Description
The catalogue of a 2015 exhibit at the Fleming Museum. Picasso's major 1907 painting, Les Demoiselles d'Avignon, created an uproar in the Paris art world and laid the foundation for the development of Cubism. The Fleming Museum's exhibition explored Picasso's extraordinary process in creating the painting, through innovative installations and advanced technologies that transformed the museum experience. The painting's ongoing legacy is examined through the work of a diverse group of American, African, and European contemporary artists. Picasso found inspiration for Demoiselles in art history and contemporary visual culture.
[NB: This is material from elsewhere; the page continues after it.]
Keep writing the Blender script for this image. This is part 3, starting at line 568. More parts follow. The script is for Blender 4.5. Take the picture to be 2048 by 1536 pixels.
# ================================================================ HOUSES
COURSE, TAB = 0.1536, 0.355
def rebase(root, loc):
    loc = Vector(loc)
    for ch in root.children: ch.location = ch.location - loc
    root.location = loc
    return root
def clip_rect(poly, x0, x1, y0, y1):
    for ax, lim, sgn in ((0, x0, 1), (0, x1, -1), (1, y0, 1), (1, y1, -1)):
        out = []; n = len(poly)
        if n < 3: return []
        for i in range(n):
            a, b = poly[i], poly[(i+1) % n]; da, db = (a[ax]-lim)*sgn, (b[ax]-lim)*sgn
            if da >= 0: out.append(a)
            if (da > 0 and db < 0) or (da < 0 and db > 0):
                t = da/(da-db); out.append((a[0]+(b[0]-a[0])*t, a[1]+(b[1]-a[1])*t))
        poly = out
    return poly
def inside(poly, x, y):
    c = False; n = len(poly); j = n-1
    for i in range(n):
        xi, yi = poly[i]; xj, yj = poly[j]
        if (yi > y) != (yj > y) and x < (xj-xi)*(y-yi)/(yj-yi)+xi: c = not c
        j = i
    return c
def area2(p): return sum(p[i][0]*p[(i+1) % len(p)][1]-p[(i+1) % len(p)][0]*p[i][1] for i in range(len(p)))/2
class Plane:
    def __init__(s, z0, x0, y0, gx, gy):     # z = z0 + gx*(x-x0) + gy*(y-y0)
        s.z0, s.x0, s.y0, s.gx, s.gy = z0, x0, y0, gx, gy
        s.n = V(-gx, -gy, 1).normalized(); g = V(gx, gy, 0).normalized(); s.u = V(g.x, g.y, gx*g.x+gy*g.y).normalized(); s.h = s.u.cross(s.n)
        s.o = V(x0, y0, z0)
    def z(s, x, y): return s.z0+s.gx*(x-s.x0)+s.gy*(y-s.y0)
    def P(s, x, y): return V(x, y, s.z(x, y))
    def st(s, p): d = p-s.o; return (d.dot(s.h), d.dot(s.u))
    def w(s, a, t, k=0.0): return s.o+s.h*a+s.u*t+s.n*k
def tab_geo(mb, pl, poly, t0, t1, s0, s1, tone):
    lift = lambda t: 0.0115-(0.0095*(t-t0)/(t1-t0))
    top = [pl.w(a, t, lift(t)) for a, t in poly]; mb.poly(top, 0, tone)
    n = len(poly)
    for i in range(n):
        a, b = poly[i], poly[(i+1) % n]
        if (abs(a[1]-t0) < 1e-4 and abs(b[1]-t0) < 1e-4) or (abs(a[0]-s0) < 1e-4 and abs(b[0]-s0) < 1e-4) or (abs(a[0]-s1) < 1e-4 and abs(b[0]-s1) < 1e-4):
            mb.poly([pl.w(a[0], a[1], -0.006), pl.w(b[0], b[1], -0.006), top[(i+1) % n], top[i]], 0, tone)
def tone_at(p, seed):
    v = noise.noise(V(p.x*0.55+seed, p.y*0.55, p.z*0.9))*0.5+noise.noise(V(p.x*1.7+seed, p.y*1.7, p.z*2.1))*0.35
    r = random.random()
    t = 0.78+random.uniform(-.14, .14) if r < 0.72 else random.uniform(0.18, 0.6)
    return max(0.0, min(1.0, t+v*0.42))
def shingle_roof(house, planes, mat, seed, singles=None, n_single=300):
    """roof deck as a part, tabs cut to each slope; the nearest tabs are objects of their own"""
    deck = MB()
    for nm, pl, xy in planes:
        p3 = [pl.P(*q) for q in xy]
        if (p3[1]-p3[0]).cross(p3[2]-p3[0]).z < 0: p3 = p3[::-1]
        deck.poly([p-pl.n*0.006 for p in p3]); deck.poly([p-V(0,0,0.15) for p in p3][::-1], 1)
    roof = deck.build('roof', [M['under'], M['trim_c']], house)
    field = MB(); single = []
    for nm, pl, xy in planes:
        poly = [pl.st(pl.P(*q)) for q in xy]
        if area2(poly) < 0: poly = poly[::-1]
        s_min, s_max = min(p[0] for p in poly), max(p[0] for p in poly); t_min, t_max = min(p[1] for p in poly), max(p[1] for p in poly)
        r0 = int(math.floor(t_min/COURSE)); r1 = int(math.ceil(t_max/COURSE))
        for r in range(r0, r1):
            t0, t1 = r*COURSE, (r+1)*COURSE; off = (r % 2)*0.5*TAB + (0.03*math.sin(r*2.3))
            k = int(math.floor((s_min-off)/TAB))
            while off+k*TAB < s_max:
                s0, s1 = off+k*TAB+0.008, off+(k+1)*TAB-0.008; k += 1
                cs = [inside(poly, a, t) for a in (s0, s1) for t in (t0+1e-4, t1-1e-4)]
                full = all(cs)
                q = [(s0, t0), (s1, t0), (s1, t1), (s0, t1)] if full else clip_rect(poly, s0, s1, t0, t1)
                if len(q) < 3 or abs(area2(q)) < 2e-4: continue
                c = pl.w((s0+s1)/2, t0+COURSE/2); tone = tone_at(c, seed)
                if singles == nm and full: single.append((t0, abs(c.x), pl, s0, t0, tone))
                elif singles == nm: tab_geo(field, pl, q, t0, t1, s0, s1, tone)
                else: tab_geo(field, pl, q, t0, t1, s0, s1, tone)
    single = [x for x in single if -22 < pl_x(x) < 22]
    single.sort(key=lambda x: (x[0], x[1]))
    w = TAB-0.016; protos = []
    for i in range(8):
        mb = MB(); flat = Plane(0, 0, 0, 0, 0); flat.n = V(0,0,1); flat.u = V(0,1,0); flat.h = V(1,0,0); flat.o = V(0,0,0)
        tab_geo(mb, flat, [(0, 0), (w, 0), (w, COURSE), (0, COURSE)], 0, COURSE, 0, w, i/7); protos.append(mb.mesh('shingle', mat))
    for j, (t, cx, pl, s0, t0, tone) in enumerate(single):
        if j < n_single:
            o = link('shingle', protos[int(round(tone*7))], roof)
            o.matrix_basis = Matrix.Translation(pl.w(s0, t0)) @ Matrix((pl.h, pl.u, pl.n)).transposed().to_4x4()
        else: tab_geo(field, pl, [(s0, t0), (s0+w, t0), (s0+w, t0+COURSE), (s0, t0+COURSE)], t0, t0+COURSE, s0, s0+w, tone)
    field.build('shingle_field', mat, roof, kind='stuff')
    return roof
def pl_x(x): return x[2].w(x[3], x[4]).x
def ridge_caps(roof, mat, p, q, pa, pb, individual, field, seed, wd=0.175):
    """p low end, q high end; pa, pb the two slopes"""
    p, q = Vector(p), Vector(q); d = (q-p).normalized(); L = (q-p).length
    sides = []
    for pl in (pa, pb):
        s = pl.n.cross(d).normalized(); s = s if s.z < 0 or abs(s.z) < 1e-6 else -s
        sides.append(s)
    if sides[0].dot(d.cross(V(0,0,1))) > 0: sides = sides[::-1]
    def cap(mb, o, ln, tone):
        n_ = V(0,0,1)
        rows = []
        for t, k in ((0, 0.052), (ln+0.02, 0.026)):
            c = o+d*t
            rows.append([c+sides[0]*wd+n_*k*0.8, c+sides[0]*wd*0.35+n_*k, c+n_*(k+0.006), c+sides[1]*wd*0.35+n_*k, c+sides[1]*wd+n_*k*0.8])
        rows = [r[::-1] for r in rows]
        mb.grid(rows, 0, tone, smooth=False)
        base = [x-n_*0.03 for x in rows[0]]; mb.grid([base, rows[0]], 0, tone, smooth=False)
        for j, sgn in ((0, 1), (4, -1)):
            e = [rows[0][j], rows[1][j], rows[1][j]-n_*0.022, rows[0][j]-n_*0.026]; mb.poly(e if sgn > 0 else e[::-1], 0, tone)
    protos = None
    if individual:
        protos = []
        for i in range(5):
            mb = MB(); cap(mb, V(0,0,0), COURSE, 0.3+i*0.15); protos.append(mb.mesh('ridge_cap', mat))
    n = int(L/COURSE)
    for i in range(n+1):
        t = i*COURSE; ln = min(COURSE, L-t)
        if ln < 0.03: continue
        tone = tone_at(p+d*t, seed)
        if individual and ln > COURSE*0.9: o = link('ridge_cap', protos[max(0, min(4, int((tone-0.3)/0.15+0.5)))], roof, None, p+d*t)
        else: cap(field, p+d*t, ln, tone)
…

Through a variety of new visual technologies, visitors to the exhibit could understand how he synthesized and transformed these diverse sources - from Iberian, African, Oceanic, and Egyptian art to Baroque painting, Cezanne's and Gauguin's work, and colonial photographers' images of African women - to launch a radically new artistic vocabulary.
The largest section of the exhibition highlighted the continuing pull of the painting - over 100 years after its creation - as evidenced in the work of international artists, including Leonce Raphael Agbodjelou, Gerri Davis, Damian Elwes, Julian Friedler, Kathleen Gilje, Carlo Maria Mariani, Sophie Matisse, Stas Orlovski, and Jackson Tupper.